Long Beach is expected to finalize a contract in May with a Seattle-based firm that will be tasked with analyzing the city’s Citizens Police Complaint Commission and submitting conclusions on how it can be improved. The report is expected to be finished by the end of the year.

The CPCC makes recommendations on how to handle hundreds of cases of alleged officer misconduct annually, but the process of evaluating those accusations has been shrouded in secrecy since the commission’s creation in 1990. Its founders have said that the commission is not operating the way they intended it to perform.

After civil unrest in the wake of George Floyd’s murder by a Minneapolis police officer last May, police accountability was thrust to the forefront of city politics and officials pledged to examine how the commission works and how it can be improved.

Polis Solutions is expected to write the report and serve as the consultant for any changes to the CPCC. Polis was founded by ex-police officers and largely deals in training police departments across the country in deescalation tactics and implementing court-ordered reforms.

The update on the contract process with Polis was discussed at Friday’s Public Safety Committee meeting where Deputy City Manager Kevin Jackson said that the city is working out details of the contract and work, which could begin as soon as June. The city has not made a decision yet if those meeting will be virtual or in person.

Jackson said that Polis could seek community engagement building off input already collected during the city’s framework for reconciliation process that was conducted last year and adopted by the City Council in August. One of the recommendations in the initial report was to reform the CPCC.

“We do have the advantage of having a lot of input going into this process but we certainly believe that it’s necessary to continue that input throughout this process to make sure that it’s informed by community expectations,” Jackson said Friday.

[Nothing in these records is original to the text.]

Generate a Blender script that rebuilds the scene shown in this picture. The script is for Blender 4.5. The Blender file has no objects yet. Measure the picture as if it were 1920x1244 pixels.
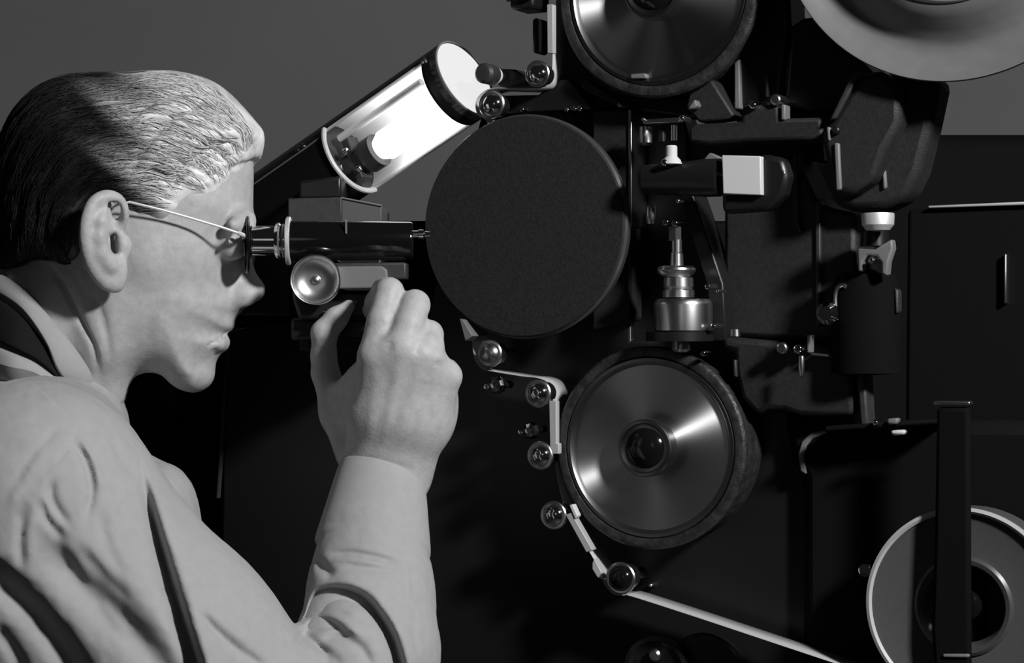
import bpy, math, random
import numpy as np
from mathutils import Vector, Matrix
from mathutils.bvhtree import BVHTree

random.seed(7)
rng = np.random.default_rng(7)
scene = bpy.context.scene
COL = scene.collection
FPX = 4100.0          # focal length in pixels of a 1920 px wide picture
EYE = 1.5             # camera height above the floor

# ------------------------------------------------------------------ camera
cam_data = bpy.data.cameras.new('camera')
cam_data.sensor_width = 36.0
cam_data.lens = 36.0 * FPX / 1920.0
cam_data.clip_start = 0.05
cam = bpy.data.objects.new('camera', cam_data)
cam.location = (0, 0, EYE)
cam.rotation_euler = (math.pi / 2, 0, 0)
COL.objects.link(cam)
scene.camera = cam

# ------------------------------------------------------------------ world, lights, exposure
world = bpy.data.worlds.new('world')
scene.world = world
world.use_nodes = True
world.node_tree.nodes['Background'].inputs[0].default_value = (1, 1, 1, 1)
world.node_tree.nodes['Background'].inputs[1].default_value = 0.010
scene.view_settings.view_transform = 'Standard'
scene.view_settings.look = 'None'
scene.view_settings.gamma = 1.0
scene.view_settings.use_curve_mapping = False
scene.view_settings.exposure = 0.0

def area_light(name, loc, target, size, power, shape='DISK'):
    l = bpy.data.lights.new(name, 'AREA')
    l.shape = shape
    l.size = size
    l.energy = power
    o = bpy.data.objects.new(name, l)
    o.location = loc
    o.rotation_euler = (Vector(target) - Vector(loc)).to_track_quat('-Z', 'Y').to_euler()
    COL.objects.link(o)
    return o

area_light('key_light', (1.02, 0.22, EYE + 0.84), (-0.1, 1.58, EYE), 0.20, 43.0)
area_light('fill_light', (-0.25, -0.3, EYE + 0.3), (-0.1, 1.6, EYE), 0.5, 0.22)

# ------------------------------------------------------------------ pixel <-> place helpers
def P(px, py, Y):
    return np.array([(px - 960.0) * Y / FPX, Y, EYE - (py - 622.0) * Y / FPX])

ANG = math.radians(26.0)                                   # the machine face is turned away by this angle
N = np.array([-math.sin(ANG), -math.cos(ANG), 0.0])        # out of the machine face
U = np.array([math.cos(ANG), -math.sin(ANG), 0.0])         # to the right along the machine face
UP = np.array([0.0, 0.0, 1.0])
CAM = np.array([0.0, 0.0, EYE])
ORG = P(1219, 840, 1.62)

def MP(px, py, d=0.0):
    r = P(px, py, 1.0) - CAM
    t = np.dot(ORG + N * d - CAM, N) / np.dot(r, N)
    return CAM + r * t

def MFRAME(loc):
    m = Matrix.Identity(4)
    for i in range(3):
        m[i][0] = U[i]; m[i][1] = UP[i]; m[i][2] = N[i]; m[i][3] = loc[i]
    return m

# ------------------------------------------------------------------ materials
def material(name, val, rough=0.5, metal=0.0, spec=0.5, bump=0.0, bscale=300.0, var=0.0, vscale=60.0,
             aniso=0.0, radial=False, coat=0.0, emit=0.0, sss=0.0, trans=0.0, rvar=0.0, voronoi=False, sheen=0.0):
    m = bpy.data.materials.new(name)
    m.use_nodes = True
    nt = m.node_tree
    b = nt.nodes['Principled BSDF']
    b.inputs['Base Color'].default_value = (val, val, val, 1)
    b.inputs['Roughness'].default_value = rough
    b.inputs['Metallic'].default_value = metal
    b.inputs['Specular IOR Level'].default_value = spec
    b.inputs['Coat Weight'].default_value = coat
    b.inputs['Sheen Weight'].default_value = sheen
    b.inputs['Transmission Weight'].default_value = trans
    if emit:
        b.inputs['Emission Color'].default_value = (1, 1, 1, 1)
        b.inputs['Emission Strength'].default_value = emit
    if sss:
        b.inputs['Subsurface Weight'].default_value = sss
        b.inputs['Subsurface Radius'].default_value = (0.004, 0.004, 0.004)
        b.inputs['Subsurface Scale'].default_value = 1.0
    tc = nt.nodes.new('ShaderNodeTexCoord')
    if bump:
        if voronoi:
            t = nt.nodes.new('ShaderNodeTexVoronoi'); t.inputs['Scale'].default_value = bscale
            out = t.outputs['Distance']
        else:
            t = nt.nodes.new('ShaderNodeTexNoise'); t.inputs['Scale'].default_value = bscale
            t.inputs['Detail'].default_value = 3.0
            out = t.outputs['Fac']
        nt.links.new(tc.outputs['Object'], t.inputs['Vector'])
        bp = nt.nodes.new('ShaderNodeBump')
        bp.inputs['Strength'].default_value = bump
        bp.inputs['Distance'].default_value = 0.001
        nt.links.new(out, bp.inputs['Height'])
        nt.links.new(bp.outputs['Normal'], b.inputs['Normal'])
    if var or rvar:
        t2 = nt.nodes.new('ShaderNodeTexNoise'); t2.inputs['Scale'].default_value = vscale
        t2.inputs['Detail'].default_value = 4.0
        nt.links.new(tc.outputs['Object'], t2.inputs['Vector'])
        if var:
            mr = nt.nodes.new('ShaderNodeMapRange')
            mr.inputs['From Min'].default_value = 0.3; mr.inputs['From Max'].default_value = 0.7
            mr.inputs['To Min'].default_value = max(0.0, val * (1 - var)); mr.inputs['To Max'].default_value = val * (1 + var)
            nt.links.new(t2.outputs['Fac'], mr.inputs['Value'])
            nt.links.new(mr.outputs['Result'], b.inputs['Base Color'])
        if rvar:
            mr = nt.nodes.new('ShaderNodeMapRange')
            mr.inputs['From Min'].default_value = 0.3; mr.inputs['From Max'].default_value = 0.7
            mr.inputs['To Min'].default_value = max(0.02, rough - rvar); mr.inputs['To Max'].default_value = min(1, rough + rvar)
            nt.links.new(t2.outputs['Fac'], mr.inputs['Value'])
            nt.links.new(mr.outputs['Result'], b.inputs['Roughness'])
    if aniso:
        b.inputs['Anisotropic'].default_value = aniso
        if radial:
            tg = nt.nodes.new('ShaderNodeTangent'); tg.direction_type = 'RADIAL'; tg.axis = 'Z'; b.inputs['Anisotropic Rotation'].default_value = 0.25
            nt.links.new(tg.outputs['Tangent'], b.inputs['Tangent'])
    return m

M = {}
M['wall'] = material('wall_paint', 0.165, 0.9, spec=0.2, var=0.05, vscale=3)
M['floor'] = material('floor_lino', 0.05, 0.6, var=0.2, vscale=4)
M['skin'] = material('skin', 0.43, 0.5, spec=0.3, bump=0.22, bscale=420, var=0.09, vscale=160, sss=0.08)
M['shirt'] = material('shirt_cloth', 0.35, 0.9, spec=0.1, bump=0.12, bscale=900, var=0.03, vscale=160, sheen=0.15)
M['tie'] = material('dark_cloth', 0.012, 0.9, spec=0.1)
M['crackle'] = material('black_crackle_paint', 0.026, 0.45, spec=0.5, bump=0.8, bscale=260, var=0.5, vscale=120)
M['crackle_fine'] = material('black_matt_paint', 0.019, 0.55, spec=0.35, bump=0.3, bscale=900, var=0.2, vscale=300)
M['black'] = material('black_enamel', 0.010, 0.35, spec=0.4, bump=0.04, bscale=150)
M['gloss'] = material('black_gloss_lacquer', 0.006, 0.12, spec=0.5)
M['darkgrey'] = material('dark_grey_paint', 0.035, 0.5, spec=0.4, bump=0.15, bscale=500, var=0.15, vscale=120)
M['cabinet'] = material('dark_cabinet_paint', 0.007, 0.7, spec=0.05)
M['void'] = material('dull_black_paint', 0.006, 0.8, spec=0.03)
M['chrome'] = material('chrome', 0.75, 0.08, metal=1.0)
M['steel'] = material('satin_steel', 0.6, 0.28, metal=1.0, bump=0.03, bscale=600)
M['turned'] = material('turned_steel', 0.55, 0.42, metal=1.0, aniso=0.98, radial=True, bump=0.02, bscale=500)
M['brushed'] = material('brushed_steel', 0.5, 0.3, metal=1.0, aniso=0.6, radial=True)
M['film'] = material('film_base', 0.46, 0.45, spec=0.4)
M['filmroll'] = material('wound_film', 0.075, 0.5, spec=0.3, bump=0.05, bscale=800, var=0.05, vscale=250)
M['white'] = material('white_enamel', 0.62, 0.5, spec=0.3)
M['grey'] = material('grey_enamel', 0.16, 0.5, spec=0.4, var=0.06, vscale=80)
M['gloss_grey'] = material('black_satin_rim', 0.05, 0.3, spec=0.7)
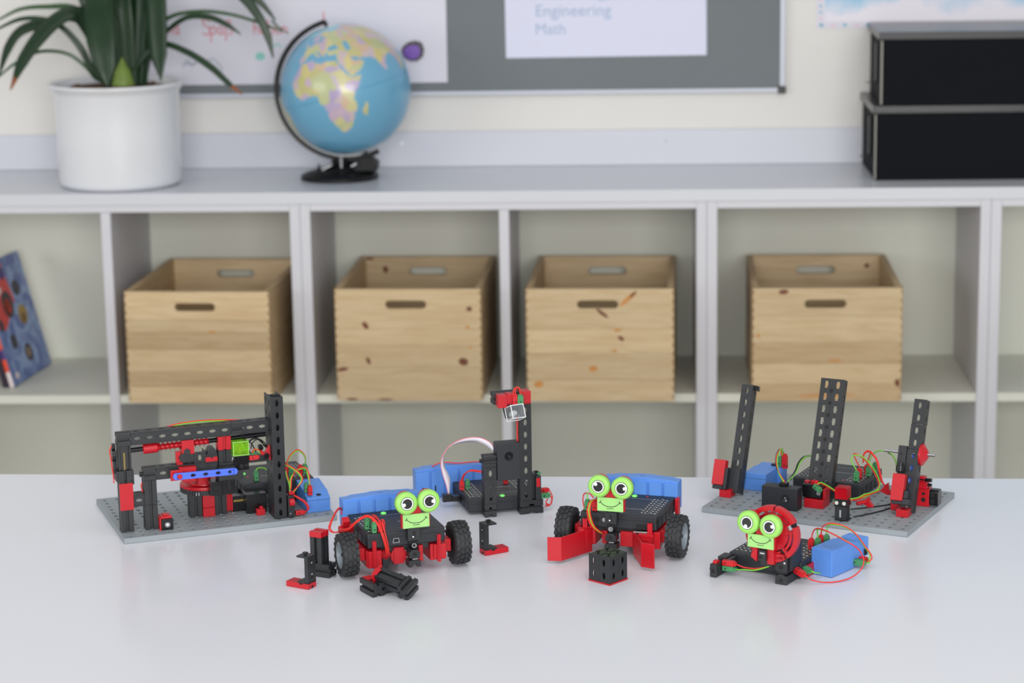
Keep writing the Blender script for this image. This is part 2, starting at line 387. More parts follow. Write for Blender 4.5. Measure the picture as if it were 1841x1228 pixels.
crate(0.7202, -0.0499, -0.94, 'pine crate with dark round knots at lower right and low left of its front', [72, 116, 150], [(12, 66, 12, 4, 10, 'knot', 0), (66, 84, 4, 8, 25, 'knot', 0), (62, 158, 5, 9, 35, 'knot', 0), (262, 82, 10, 8, -15, 'knot', 0), (276, 192, 6, 5, 0, 'knot', 0), (272, 154, 5, 3, -40, 'knot_light', 0), (30, 3, 12, 2.5, 0, 'knot', 0), (100, 2.5, 16, 2, 0, 'knot', 0), (56, 205, 6, 8, 10, 'knot', 1), (22, 229, 9, 3, 0, 'knot', 1), (276, 112, 5, 2, 0, 'knot_light', 0)], [L_, L_, L_, L_], 0)
crate(1.1119, -0.0576, -1.33, 'pine crate with an orange-brown streak running into its grip hole', [44, 100, 150], [(208, 213, 23, 4.5, 43, 'knot_light', 0), (218, 222, 10, 2.5, 43, 'knot', 0), (155, 183, 15, 3.6, -38, 'knot', 0), (193, 131, 7, 4, -35, 'knot', 0), (180, 105, 5, 3, 0, 'knot_light', 0), (136, 68, 9, 6, 10, 'knot_light', 0), (24, 35, 10, 7, 10, 'knot_light', 0), (186, 148, 8, 3, 0, 'knot_light', 0)], [L_, L_, L_, L_], 0)
crate(1.5705, -0.0645, -0.46, 'pine crate with a red-brown knot on its top edge, in the rightmost filled bay', [36, 78, 122, 176], [(62, 226, 10, 5, 5, 'knot', 0), (166, 84, 14, 2.6, 0, 'knot_light', 0), (292, 38, 5, 8, 10, 'knot', 0), (150, 12, 60, 2.5, 2, 'knot_light', 0), (12, 136, 4, 4, 0, 'knot_light', 0), (260, 210, 6, 5, 0, 'knot', 1)], [D_, L_, D_, L_, L_], 0)

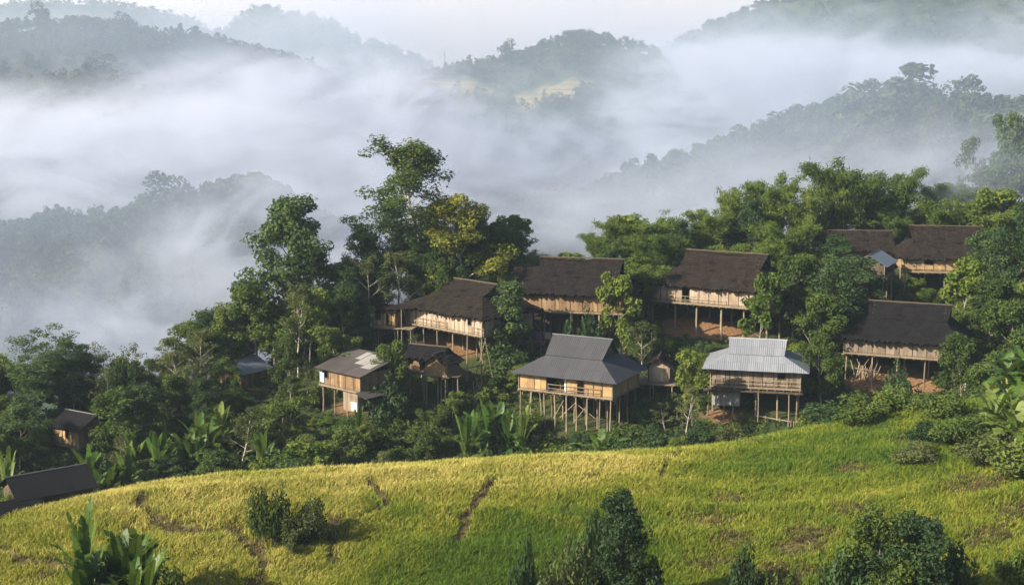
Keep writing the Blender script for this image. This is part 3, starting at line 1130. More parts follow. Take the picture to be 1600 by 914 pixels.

In a Monday interview, Jackson said that parts of Polis’ team have “quite a bit of experience” in evaluating oversight structures but the city is unable to disclose all the details of who will be working on the consulting team because the contract is not finalized yet. Jackson added that the city’s focus has not changed over the past year and it’s looking forward to an open and transparent process where changes could be explored that might be able to rebuilt community trust in the police discipline process.

“We really want to do the right thing,” Jackson said.

The Public Safety Committee is chaired by Councilwoman Suely Saro, who served as the chair of the CPCC before running for City Council. Saro acknowledged the recent verdict against former Minneapolis police officer Derek Chauvin as a start but said that there is still work to do to fix the council-declared public health crisis caused by racism, and to rebuild community trust of the police.

“The system provided accountability and a beginning for justice but there are those who feel that true justice is to create system change,” Saro said.

Other recommendations that came out of the framework for reconciliation process included expanding the powers of the CPCC to compel both officers and witnesses to testify at hearings as well as strengthening subpoena powers of the commission.

Some called for a dissolution of the commission in favor of a community oversight committee that has subpoena and disciplinary powers. Currently any disciplinary decisions by the CPCC are only recommendations and are administered solely at the discretion of the city manager’s office.

The consultant’s analysis is expected to look at bylaws and policies of the CPCC, but also at city and state laws and how they could limit what the CPCC does in the future.

For instance, state laws shield officers from being compelled to testify outside of departmental or criminal proceedings. And the way the city charter is currently written, any discipline resulting from a CPCC investigation is ultimately left in the hands of the City Manager.

The consultant’s report could make recommendations that wouldn’t require charter reform, such as increasing staffing levels. The CPCC currently has one full-time investigator and the $150,000 in new structural funding approved by the City Council, which is being used to pay for this report, would likely only pay for one additional investigator.

City officials have said for months that a charter reform is likely to be up for a vote in 2022 to change how the CPCC works, but what those changes could be are likely to be sorted out in the next eight months.

Jackson said a report is expected back to the City Council by December with enough time for any potential charter change to be submitted in time for the November 2022 election.

The Public Safety Committee is expected to hear a fuller presentation on the how the CPCC works at its next scheduled meeting.

Editors note: The story has been updated to include comments from Deputy City Manager Kevin Jackson.